Waterberg

Reaching high over the plains of Namibia is the Waterberg Plateau, a 20-kilometer by 50-kilometer table mountain massif made of porous sandstone that soaks up moisture. Rainwater that drips through the stone top collects on a solid layer of clay beneath, and the water that runs off creates springs on the southeast side of the plateau. Although the top of the plateau is dry, there is surface water as well as the springs from the runoff along the bottom of the mountain. The varied vegetation in the area is luxurious and abundant, and fire lilies, coral trees and wild fig trees are just a few of the selections found there. Animal life is also abundant in the area.

Nature conservancy has provided protection for the approximately 400 square kilometer Waterberg area since 1972, and endangered species are brought there for their preservation. A guided drive to the plateau may reveal animals like the blue wildebeest, black rhino, white rhino, hyena, leopard and sable antelope along with the area’s amazing scenery.

A recently updated rest camp, lovely holiday chalets, campground, swimming pool and restaurant are located in the Waterberg Plateau Park, the only mountain resort in Namibia. The park is an immense wilderness area with unique cliffs of red sandstone. Visitors are allowed to take walks or long hikes in the area, and guided drives to the plateau are provided daily. A park ranger guides three-day hikes along the Waterberg Wilderness Trail from April through November, and hikers are likely to see leopards and rhinos as well as some of the 200 types of birds that live there. Among the birds on the Okarakuvisa Cliffs at the plateau’s top is a colony of Cape vultures, the only such colony in Namibia.
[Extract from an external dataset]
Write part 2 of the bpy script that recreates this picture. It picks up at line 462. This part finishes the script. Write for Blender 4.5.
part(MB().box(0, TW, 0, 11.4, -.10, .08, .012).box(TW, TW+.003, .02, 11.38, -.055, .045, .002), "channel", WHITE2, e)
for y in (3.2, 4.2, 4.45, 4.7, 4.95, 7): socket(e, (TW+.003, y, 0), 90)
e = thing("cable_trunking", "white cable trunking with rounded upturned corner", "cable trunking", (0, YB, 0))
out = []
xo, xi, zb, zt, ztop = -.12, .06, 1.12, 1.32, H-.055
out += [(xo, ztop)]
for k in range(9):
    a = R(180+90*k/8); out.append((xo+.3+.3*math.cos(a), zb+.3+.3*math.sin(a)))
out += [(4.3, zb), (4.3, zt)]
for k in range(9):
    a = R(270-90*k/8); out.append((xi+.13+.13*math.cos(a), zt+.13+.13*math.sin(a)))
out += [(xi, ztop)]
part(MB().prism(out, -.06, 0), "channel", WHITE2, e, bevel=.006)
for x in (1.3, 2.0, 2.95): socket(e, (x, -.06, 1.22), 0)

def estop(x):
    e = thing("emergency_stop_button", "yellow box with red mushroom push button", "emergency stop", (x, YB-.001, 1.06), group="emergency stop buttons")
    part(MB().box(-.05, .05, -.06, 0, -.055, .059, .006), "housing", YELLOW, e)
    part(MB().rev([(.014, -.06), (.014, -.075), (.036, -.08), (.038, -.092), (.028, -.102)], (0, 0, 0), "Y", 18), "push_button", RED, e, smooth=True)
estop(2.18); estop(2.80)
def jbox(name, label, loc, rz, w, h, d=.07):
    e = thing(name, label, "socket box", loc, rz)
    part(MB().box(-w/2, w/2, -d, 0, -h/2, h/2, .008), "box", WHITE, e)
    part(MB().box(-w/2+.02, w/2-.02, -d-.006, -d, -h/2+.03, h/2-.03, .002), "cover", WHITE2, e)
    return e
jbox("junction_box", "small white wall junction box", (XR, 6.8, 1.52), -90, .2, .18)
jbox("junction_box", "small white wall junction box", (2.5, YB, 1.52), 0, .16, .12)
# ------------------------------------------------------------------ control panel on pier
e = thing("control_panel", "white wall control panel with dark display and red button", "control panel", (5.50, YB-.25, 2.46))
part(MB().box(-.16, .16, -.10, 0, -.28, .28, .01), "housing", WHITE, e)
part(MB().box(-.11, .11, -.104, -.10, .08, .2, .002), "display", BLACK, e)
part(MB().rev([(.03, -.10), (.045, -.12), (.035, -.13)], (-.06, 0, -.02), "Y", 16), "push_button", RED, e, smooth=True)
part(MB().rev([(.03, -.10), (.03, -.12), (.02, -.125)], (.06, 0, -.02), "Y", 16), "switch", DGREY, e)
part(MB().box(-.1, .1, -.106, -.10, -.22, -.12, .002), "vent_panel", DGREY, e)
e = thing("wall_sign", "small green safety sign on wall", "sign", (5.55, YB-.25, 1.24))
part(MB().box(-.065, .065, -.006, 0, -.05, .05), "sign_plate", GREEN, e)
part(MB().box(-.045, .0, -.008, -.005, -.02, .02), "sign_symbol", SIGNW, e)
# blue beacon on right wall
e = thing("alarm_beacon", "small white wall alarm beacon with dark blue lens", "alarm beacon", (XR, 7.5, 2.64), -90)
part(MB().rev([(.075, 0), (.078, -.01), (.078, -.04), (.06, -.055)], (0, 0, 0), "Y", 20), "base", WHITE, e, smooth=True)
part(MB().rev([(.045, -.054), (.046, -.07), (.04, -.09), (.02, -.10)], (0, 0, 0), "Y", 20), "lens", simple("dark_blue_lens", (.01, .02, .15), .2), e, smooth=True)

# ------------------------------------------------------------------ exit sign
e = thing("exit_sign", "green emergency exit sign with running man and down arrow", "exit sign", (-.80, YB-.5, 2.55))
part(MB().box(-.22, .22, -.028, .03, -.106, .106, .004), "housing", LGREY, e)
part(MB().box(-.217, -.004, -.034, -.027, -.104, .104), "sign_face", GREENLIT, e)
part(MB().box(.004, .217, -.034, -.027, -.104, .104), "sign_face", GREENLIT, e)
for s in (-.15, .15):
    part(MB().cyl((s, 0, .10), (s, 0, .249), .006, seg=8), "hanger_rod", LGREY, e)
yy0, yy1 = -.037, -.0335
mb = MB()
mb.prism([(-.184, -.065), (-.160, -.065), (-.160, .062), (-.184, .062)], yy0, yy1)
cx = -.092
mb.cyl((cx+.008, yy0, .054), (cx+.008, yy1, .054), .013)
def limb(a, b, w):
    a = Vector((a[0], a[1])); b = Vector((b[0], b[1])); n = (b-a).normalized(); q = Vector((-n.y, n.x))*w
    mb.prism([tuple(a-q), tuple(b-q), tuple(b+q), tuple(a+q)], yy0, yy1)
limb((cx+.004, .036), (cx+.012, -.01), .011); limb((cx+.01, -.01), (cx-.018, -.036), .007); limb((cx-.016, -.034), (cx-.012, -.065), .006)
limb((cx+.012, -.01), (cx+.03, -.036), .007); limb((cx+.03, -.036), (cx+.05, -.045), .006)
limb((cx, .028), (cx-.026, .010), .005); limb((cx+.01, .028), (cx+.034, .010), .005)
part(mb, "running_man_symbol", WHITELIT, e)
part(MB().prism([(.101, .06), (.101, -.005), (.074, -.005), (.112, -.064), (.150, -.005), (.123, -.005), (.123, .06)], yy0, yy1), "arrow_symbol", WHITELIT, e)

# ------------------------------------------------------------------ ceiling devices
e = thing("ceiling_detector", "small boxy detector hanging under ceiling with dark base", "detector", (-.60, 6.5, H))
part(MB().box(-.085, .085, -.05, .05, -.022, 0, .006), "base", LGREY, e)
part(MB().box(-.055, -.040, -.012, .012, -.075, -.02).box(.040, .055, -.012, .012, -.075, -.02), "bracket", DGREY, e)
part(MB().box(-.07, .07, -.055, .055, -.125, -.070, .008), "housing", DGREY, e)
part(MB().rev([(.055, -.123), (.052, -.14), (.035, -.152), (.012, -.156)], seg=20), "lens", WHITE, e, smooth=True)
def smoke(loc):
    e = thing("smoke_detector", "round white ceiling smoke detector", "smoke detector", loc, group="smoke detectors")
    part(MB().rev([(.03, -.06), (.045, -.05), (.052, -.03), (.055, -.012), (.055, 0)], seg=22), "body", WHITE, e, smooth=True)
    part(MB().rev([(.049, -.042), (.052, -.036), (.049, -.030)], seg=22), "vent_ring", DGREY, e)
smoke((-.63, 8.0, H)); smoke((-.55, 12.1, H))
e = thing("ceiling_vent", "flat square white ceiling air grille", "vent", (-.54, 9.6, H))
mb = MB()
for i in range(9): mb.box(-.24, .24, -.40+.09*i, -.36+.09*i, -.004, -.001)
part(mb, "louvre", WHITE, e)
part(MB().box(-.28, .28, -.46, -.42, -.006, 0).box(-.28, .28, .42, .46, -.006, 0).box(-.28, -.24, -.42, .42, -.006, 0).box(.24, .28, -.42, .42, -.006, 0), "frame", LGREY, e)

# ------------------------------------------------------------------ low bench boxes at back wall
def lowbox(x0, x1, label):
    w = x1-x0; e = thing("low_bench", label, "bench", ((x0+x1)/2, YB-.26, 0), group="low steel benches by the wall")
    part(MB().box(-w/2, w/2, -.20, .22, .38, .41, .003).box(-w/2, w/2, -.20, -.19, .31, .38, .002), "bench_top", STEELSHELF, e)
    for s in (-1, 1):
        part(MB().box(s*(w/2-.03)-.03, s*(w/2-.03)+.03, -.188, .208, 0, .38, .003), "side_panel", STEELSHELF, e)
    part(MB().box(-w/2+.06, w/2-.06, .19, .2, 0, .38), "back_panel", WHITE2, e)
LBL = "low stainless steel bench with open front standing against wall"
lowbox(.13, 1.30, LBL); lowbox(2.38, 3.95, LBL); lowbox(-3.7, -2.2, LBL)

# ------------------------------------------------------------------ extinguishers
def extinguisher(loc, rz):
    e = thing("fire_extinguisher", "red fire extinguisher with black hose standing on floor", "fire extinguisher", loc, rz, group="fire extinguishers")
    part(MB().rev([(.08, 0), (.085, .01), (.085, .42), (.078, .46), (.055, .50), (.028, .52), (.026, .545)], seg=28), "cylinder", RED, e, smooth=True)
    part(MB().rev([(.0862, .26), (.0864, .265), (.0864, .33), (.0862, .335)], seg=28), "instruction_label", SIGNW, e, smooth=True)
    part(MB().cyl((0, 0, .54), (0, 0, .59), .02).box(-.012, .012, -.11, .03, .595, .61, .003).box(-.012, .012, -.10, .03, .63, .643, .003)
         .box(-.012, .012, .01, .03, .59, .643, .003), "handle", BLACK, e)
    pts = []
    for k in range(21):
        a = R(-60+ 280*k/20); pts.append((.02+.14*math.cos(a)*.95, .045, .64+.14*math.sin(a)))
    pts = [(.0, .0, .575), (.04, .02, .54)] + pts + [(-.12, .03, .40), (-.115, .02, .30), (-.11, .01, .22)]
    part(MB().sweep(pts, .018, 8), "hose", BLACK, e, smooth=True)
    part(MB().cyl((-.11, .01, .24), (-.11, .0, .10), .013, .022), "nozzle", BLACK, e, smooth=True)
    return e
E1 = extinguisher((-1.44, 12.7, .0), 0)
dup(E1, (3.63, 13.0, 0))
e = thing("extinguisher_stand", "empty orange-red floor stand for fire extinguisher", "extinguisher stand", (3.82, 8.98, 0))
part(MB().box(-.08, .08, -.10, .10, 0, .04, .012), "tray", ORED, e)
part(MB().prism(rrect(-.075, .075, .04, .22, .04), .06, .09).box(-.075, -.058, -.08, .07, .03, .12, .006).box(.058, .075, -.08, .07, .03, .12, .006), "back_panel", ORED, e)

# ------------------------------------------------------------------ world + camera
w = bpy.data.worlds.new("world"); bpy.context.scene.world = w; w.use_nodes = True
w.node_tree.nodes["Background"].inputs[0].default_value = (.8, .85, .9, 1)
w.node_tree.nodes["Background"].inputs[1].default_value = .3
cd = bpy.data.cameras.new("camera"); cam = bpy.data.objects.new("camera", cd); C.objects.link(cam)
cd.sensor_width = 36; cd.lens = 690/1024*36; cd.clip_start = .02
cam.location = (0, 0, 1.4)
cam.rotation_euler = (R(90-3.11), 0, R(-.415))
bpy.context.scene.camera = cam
The beautiful foothills of Waterberg witnessed the tragic battle between German Colonial forces and the Herero people in 1904. The Germans killed many of the Herero as they retreated, and many others died of starvation and thirst. Only a small remnant escaped through the Kalahari Desert and fled to Botswana. The military cemetery, where the German soldiers that were killed in the battle were buried, is located near the Waterberg Rest Camp.